Kadınlar çalışmak istedikleri zaman buraya gelebilirler değil mi?

Tabii. Mesela lise öğrencisi genç bir kadın ders çalışmak için kafeye gitmesine gerek yok. Çayı, kahvesi bizden. Test kitabını kendisi alabilir, test kitabı yoksa sorun değil, burada var. Kitap okumak istiyordur. Buyursun gelsin, kitabını burada okusun. İstediği gibi bir yere geçip saatlerce ders çalışabilir, kitap okuyabilir. Çayını, kahvesini içip bizimle sohbet edebilir. Burası kadınlara ait bir mekân.

“HİKÂYELERİMİZ ORTAK”

Açılışta mekâna dair geri dönüşler nasıldı?

Açılış çok heyecanlıydı. Epey kalabalıktı ve güzel bir enerjisi vardı. Hepimiz o günü gerçekten dört gözle bekledik.
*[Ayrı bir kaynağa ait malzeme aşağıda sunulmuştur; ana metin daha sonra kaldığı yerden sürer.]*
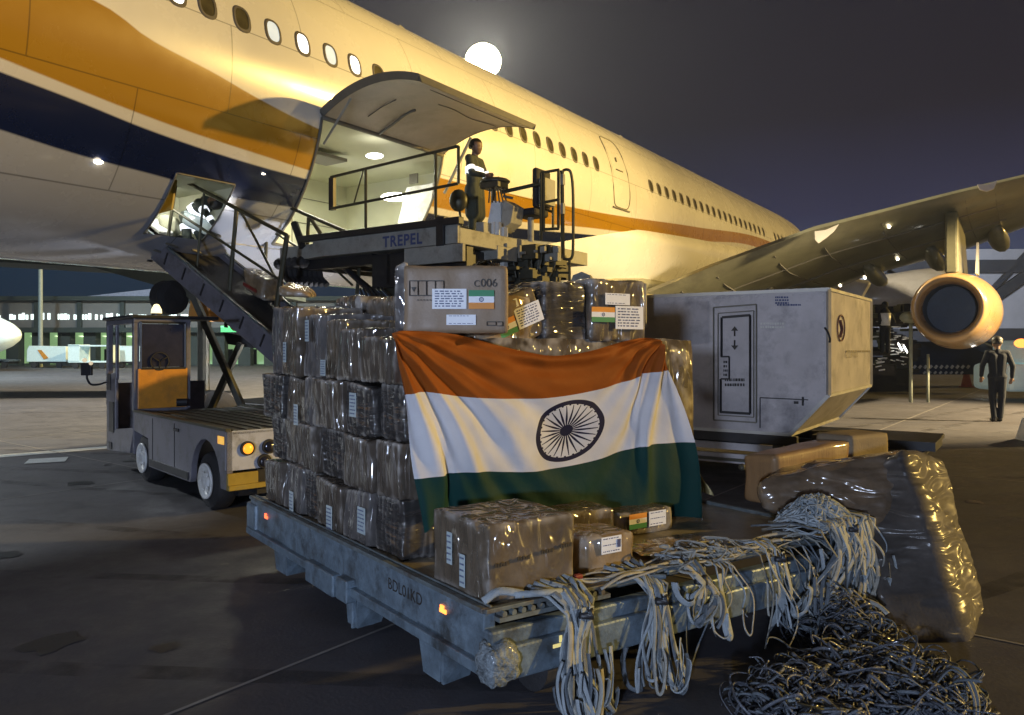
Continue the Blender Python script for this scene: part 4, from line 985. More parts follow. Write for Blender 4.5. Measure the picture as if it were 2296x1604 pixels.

Çağırdığımız kadınlar, arkadaşlarımız, afişlerimizi sosyal medyadan gören kadınlar geldiler. Bir kişinin dediği sözü hatırlıyorum. ‘Gelmeye biraz çekinmiştim.  Ama buraya gelince ne kadar sıcak bir ortam olduğunu gördüm. Çok samimi ve sıcak bir ortam’ demişti. Onu söyledikten sonra gerçekten istediğimizi başarmışız dedik.

Eklemek istediğiniz bir şey var mı?

Kadıköy’de olan, olmayan herkesi buraya bekliyoruz. Tüm genç kadınları buraya bekliyoruz. Üniversitelerde yok sayan rektörler; cinsiyetçi, tacizci, tecavüzcü akademisyenler; sokakta bizi taciz etmeyi haklı bulan erkekler; evde yok sayan, şiddet uygulayan baba, abi. Biz bunları yaşayan kadınlarız. Sorunlarımız, dertlerimiz, her şeyimiz ortak. Biri başka bir şey yaşıyor, diğeri bambaşka. Ama hikâyelerimiz ortak. Birbirimizi hikâyelerimizden tanıyoruz. Onların her birini Kaktüs’e davet ediyoruz. Burada hep birlikte kadın dayanışmasını büyüteceğiz. Umarım güzel bir yolculuk olur bizim için.